Но бывает, правда, и по-иному. Мне рассказывал в Марселе директор театра, как у них пела одна очень знаменитая ныне певица, которая в своё время певала не только Саломею, но и Брунгильду, Ортруду, Турандот… Ей в то время было уже за пятьдесят, но, когда ставили танец, она заявила: «Я буду раздеваться!»
Её пытались как-то очень мягко переубедить. Намекали, что стать, что называется, уже не та… но всё впустую: «Нет, так должно быть! Будет так, как хочу я!» Короче, в конце танца она сбрасывала с себя всё и в таком виде разговаривала с Иродом. Хотя никаких прямых указаний на степень обнажённости нет ни у Рихарда Штрауса, ни у Оскара Уайльда – тема завуалирована. Но она этого захотела!

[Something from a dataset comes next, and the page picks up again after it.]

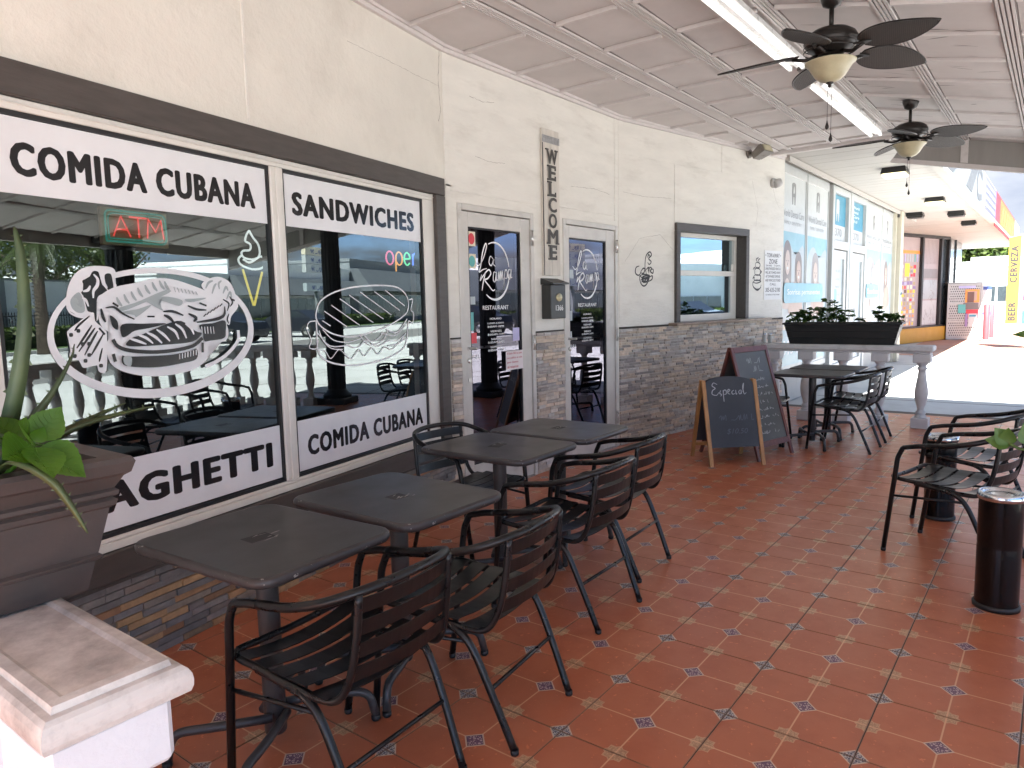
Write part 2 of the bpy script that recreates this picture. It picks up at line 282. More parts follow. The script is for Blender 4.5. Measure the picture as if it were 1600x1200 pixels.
# ------------------------------------------------------------------ geometry helpers
def newell_ok(f): return len(f) >= 3
class MB:
    def __init__(s): s.v = []; s.f = []; s.c = []; s.cur = None; s.uv = None; s.mi = []; s.m = 0; s.sm = []; s.smooth = False
    def add(s, vs, fs, M=None):
        o = len(s.v)
        s.v += [tuple(M @ Vector(q)) for q in vs] if M is not None else [tuple(q) for q in vs]
        for f in fs: s.f.append(tuple(i+o for i in f)); s.c.append(s.cur); s.mi.append(s.m); s.sm.append(s.smooth)
        return s
    def box(s, x0, x1, y0, y1, z0, z1, M=None):
        return s.add([(x0, y0, z0), (x1, y0, z0), (x1, y1, z0), (x0, y1, z0), (x0, y0, z1), (x1, y0, z1), (x1, y1, z1), (x0, y1, z1)],
                     [(0, 3, 2, 1), (4, 5, 6, 7), (0, 1, 5, 4), (1, 2, 6, 5), (2, 3, 7, 6), (3, 0, 4, 7)], M)
    def bbox(s, x0, x1, y0, y1, z0, z1, b=.004, M=None):
        "box with chamfered edges"
        xs = (x0, x1); ys = (y0, y1); zs = (z0, z1); vs = []; idx = {}
        for i in (0, 1):
            for j in (0, 1):
                for k in (0, 1):
                    sx = b if i == 0 else -b; sy = b if j == 0 else -b; sz = b if k == 0 else -b
                    idx[i, j, k] = len(vs)
                    vs += [(xs[i], ys[j]+sy, zs[k]+sz), (xs[i]+sx, ys[j], zs[k]+sz), (xs[i]+sx, ys[j]+sy, zs[k])]
        I = lambda i, j, k, a: idx[i, j, k]+a
        fs = [(I(0,0,0,0), I(0,0,1,0), I(0,1,1,0), I(0,1,0,0)), (I(1,0,0,0), I(1,1,0,0), I(1,1,1,0), I(1,0,1,0)),
              (I(0,0,0,1), I(1,0,0,1), I(1,0,1,1), I(0,0,1,1)), (I(0,1,0,1), I(0,1,1,1), I(1,1,1,1), I(1,1,0,1)),
              (I(0,0,0,2), I(0,1,0,2), I(1,1,0,2), I(1,0,0,2)), (I(0,0,1,2), I(1,0,1,2), I(1,1,1,2), I(0,1,1,2))]
        for j in (0, 1):
            for k in (0, 1):
                f = (I(0,j,k,1), I(0,j,k,2), I(1,j,k,2), I(1,j,k,1)); fs.append(f if (j+k) % 2 == 0 else f[::-1])
        for i in (0, 1):
            for k in (0, 1):
                f = (I(i,0,k,0), I(i,1,k,0), I(i,1,k,2), I(i,0,k,2)); fs.append(f if (i+k) % 2 == 0 else f[::-1])
        for i in (0, 1):
            for j in (0, 1):
                f = (I(i,j,0,0), I(i,j,0,1), I(i,j,1,1), I(i,j,1,0)); fs.append(f if (i+j) % 2 == 0 else f[::-1])
        for i in (0, 1):
            for j in (0, 1):
                for k in (0, 1):
                    f = (I(i,j,k,0), I(i,j,k,2), I(i,j,k,1)); fs.append(f if (i+j+k) % 2 == 0 else f[::-1])
        return s.add(vs, fs, M)
    def prism(s, poly, y0, y1, M=None):
        "poly in x,z ; extruded from y0 (front) to y1"
        n = len(poly); a = sum(poly[i][0]*poly[(i+1) % n][1]-poly[(i+1) % n][0]*poly[i][1] for i in range(n))
        if a < 0: poly = poly[::-1]
        vs = [(q[0], y0, q[1]) for q in poly]+[(q[0], y1, q[1]) for q in poly]
        fs = [tuple(range(n)), tuple(range(2*n-1, n-1, -1))]+[((i+1) % n, i, i+n, (i+1) % n+n) for i in range(n)]
        return s.add(vs, fs, M)
    def plate(s, poly, z0, z1, M=None):
        "poly in x,y ; extruded in z"
        n = len(poly); a = sum(poly[i][0]*poly[(i+1) % n][1]-poly[(i+1) % n][0]*poly[i][1] for i in range(n))
        if a < 0: poly = poly[::-1]
        vs = [(q[0], q[1], z0) for q in poly]+[(q[0], q[1], z1) for q in poly]
        fs = [tuple(range(n-1, -1, -1)), tuple(range(n, 2*n))]+[(i, (i+1) % n, (i+1) % n+n, i+n) for i in range(n)]
        return s.add(vs, fs, M)
    def tube(s, pts, r, seg=8, closed=False, M=None, cap=True, flatz=None):
        P = [Vector(q) for q in pts]; n = len(P); sm = s.smooth; s.smooth = True
        rs = r if isinstance(r, (list, tuple)) else [r]*n
        tan = []
        for i in range(n):
            a = P[(i-1) % n] if (closed or i > 0) else P[i]; b = P[(i+1) % n] if (closed or i < n-1) else P[i]
            tan.append((b-a).normalized())
        ref = Vector((0, 0, 1)) if abs(tan[0].z) < .9 else Vector((1, 0, 0))
        nn = (ref-tan[0]*ref.dot(tan[0])).normalized(); vs = []
        for i in range(n):
            nn = (nn-tan[i]*nn.dot(tan[i])).normalized(); bb = tan[i].cross(nn)
            for k in range(seg):
                a = 2*math.pi*k/seg; vs.append(P[i]+(nn*math.cos(a)+bb*math.sin(a))*rs[i])
        fs = []
        for i in range(n if closed else n-1):
            j = (i+1) % n
            for k in range(seg): fs.append((i*seg+k, i*seg+(k+1) % seg, j*seg+(k+1) % seg, j*seg+k))
        s.add(vs, fs, M); s.smooth = False
        if cap and not closed:
            o = len(s.v)-n*seg
            s.f.append(tuple(o+k for k in range(seg-1, -1, -1))); s.f.append(tuple(o+(n-1)*seg+k for k in range(seg)))
            s.c += [s.cur]*2; s.mi += [s.m]*2; s.sm += [False]*2
        s.smooth = sm; return s
    def lathe(s, prof, seg=20, M=None, cap=True):
        "prof list of (r,z)"
        sm = s.smooth; s.smooth = True; vs = []; n = len(prof)
        for r, z in prof:
            for k in range(seg):
                a = 2*math.pi*k/seg; vs.append((r*math.cos(a), r*math.sin(a), z))
        fs = [(i*seg+k, i*seg+(k+1) % seg, (i+1)*seg+(k+1) % seg, (i+1)*seg+k) for i in range(n-1) for k in range(seg)]
        up = prof[-1][1] >= prof[0][1]
        if not up: fs = [f[::-1] for f in fs]
        s.add(vs, fs, M); o = len(s.v)-len(vs); s.smooth = sm
        if cap:
            b = tuple(o+k for k in range(seg)); t = tuple(o+(n-1)*seg+k for k in range(seg))
            s.f += [b[::-1] if up else b, t if up else t[::-1]]; s.c += [s.cur]*2; s.mi += [s.m]*2; s.sm += [False]*2
        return s
    def ribbon(s, pts, w, y, closed=False, M=None):
        "flat stroke in the xz plane at depth y, round-ish"
        P = [Vector((q[0], q[1])) for q in pts]; n = len(P); vs = []; ws = w if isinstance(w, (list, tuple)) else [w]*n
        for i in range(n):
            a = P[(i-1) % n] if (closed or i > 0) else P[i]; b = P[(i+1) % n] if (closed or i < n-1) else P[i]
            t = (b-a); t = t.normalized() if t.length > 1e-9 else Vector((1, 0)); q = Vector((-t.y, t.x))
            l = P[i]+q*ws[i]/2; r_ = P[i]-q*ws[i]/2; vs += [(l.x, y, l.y), (r_.x, y, r_.y)]
        fs = [(2*i+1, 2*((i+1) % n)+1, 2*((i+1) % n), 2*i) for i in range(n if closed else n-1)]
        return s.add(vs, fs, M)
    def build(s, name, mat, parent=None, mw=None, **props):
        me = bpy.data.meshes.new(name); me.from_pydata(s.v, [], s.f)
        mats = mat if isinstance(mat, list) else [mat]
        for q in mats: me.materials.append(MT[q] if isinstance(q, str) else q)
        if len(mats) > 1: me.polygons.foreach_set('material_index', s.mi)
        if any(s.sm): me.polygons.foreach_set('use_smooth', s.sm)
        if any(c is not None for c in s.c):
            ca = me.color_attributes.new('Col', 'FLOAT_COLOR', 'CORNER'); arr = []
            for f, c in zip(s.f, s.c):
                for _ in f: arr += list(c or (1, 1, 1))+[1]
            ca.data.foreach_set('color', arr)
        if s.uv:
            ul = me.uv_layers.new(name='UVMap'); ul.data.foreach_set('uv', s.uv)
        me.update()
        return link(me, name, parent, mw, **props)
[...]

Такая же мизансцена была и у другой певицы, которую я слышала и с которой пела в одном спектакле в Детройте – высокой, с великолепной фигурой и огромным актёрским талантом. Чем-то она напоминала мне Джулию Мигенес-Джонсон – помните фильм Франческо Рози «Кармен»? Прекрасные Карменситы…
Никого лучше этих двоих я в роли Кармен не видела. Там налицо была какая-то зверьковая, животная природа, которая при необходимости превращалась, расцветала в женскую, а потом – обратно. А вокально – прекрасны Ширли Веретт, Грейс Бамбри.
И в этом спектакле, который, кстати, ставил Питер Холл, она тоже настояла на полном обнажении. И танец был действительно поставлен просто здорово – его видеозапись легко найти в Интернете. Но вообще мне кажется, что каждая артистка должна трезво оценивать свои возможности, свой внешний вид и сама для себя сделать этот выбор.
К сожалению, с трезвыми самооценками мы имеем дело далеко не всегда…
Принцесса на качелях
Один из самых памятных для меня спектаклей «Саломеи» – тот, в котором я пела в Торонто. Поставил его Атом Эгоян, очень известный канадский режиссёр армянского происхождения, дважды номинировавшийся на «Оскара». Обладая чисто «киношным» видением, он и из «Саломеи» сделал такой абсолютный кинофильм фантастической красоты в стилистике art nouveau, который удивительно сочетался с музыкой и текстом.